403: Igor (Igor)
( Jul. 16th, 2009 03:28 am)
My problem reaction. It did something different!

Ordinarily it makes some combination of brown solid and red-brown sludge. Whatever the red chemical is, it's an unwanted side product.

This reaction has had a persistant issue with one of the starting materials being insufficiently soluble, so I decided to increase the amount of solvent until it would all remain in solution when the thing was in an ice bath (which is the recommended state for part of the reaction). When I ran the reaction this time, there was no solid, and no red by-product. It made an amber-to-brown oil that I have yet to identify. The intended product is amber-to-orange in solution, and makes brown or orange crystals.

I hope I've stumbled on something that works better!
Yesterday, I found a stoppered test tube of mercury in the back of a drawer. Since it was visibly dirty, the professor decided to dispose of it. I asked why we had it, and one of the graduate students replied, "The real question is, why do we have this?" - and pulled a liter jar of the stuff out of a bucket under a table. Apparently nobody knows. But it's still perfectly good mercury and would be very expensive to safely get rid of. So they keep it.

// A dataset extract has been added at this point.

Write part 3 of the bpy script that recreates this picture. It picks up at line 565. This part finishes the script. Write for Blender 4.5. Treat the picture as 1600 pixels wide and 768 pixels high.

Other findings of note included approximately 1lb of sodium metal in the cabinet under my fume hood, distributed among at least three jars (that I noticed). Two are topped off with mineral oil, and one with kerosene, which strikes me as an odd choice. The fist-size chunk in the clear jar appears badly corroded, and all of the jars look to be old.
403: Igor (Igor)
( Jun. 9th, 2009 02:11 am)
Internship is going well, aside from some bureaucracy that means I have to wait even longer for keys to the lab. (I picked up a set with my name on them Friday... and they turned out to be the wrong keys.) Borrowed a set from the professor in order to work late today.

I set up a reaction around 16:00, then left it alone. Came back at 20:00 to do the workup on that and increment purification of the previous batch of products. Left just before 02:00. It was quiet and peaceful, and really feels like I got a lot done. (Some deceptively okay-looking busted equipment notwithstanding.)

I'm also finding that it's not just me who thinks the professor's idea of safety is a bit skewed. He learned chemistry in a time where chloroform was a standard component in cough syrup, benzene came from the hardware store, and Coca-cola had real coca and kola extracts in it*. It seems to have left him with a rather cavalier attitude towards useful but potentially harmful substances. That aspect of his practice isn't normative, fortunately.

* Edit: It has been pointed out to me that Coke still contains natural coca and kola flavorings. Since the early 1900s, the coca leaves have been processed to remove cocaine (before being shipped to Coca-Cola Co.), while the kola component remains unchanged.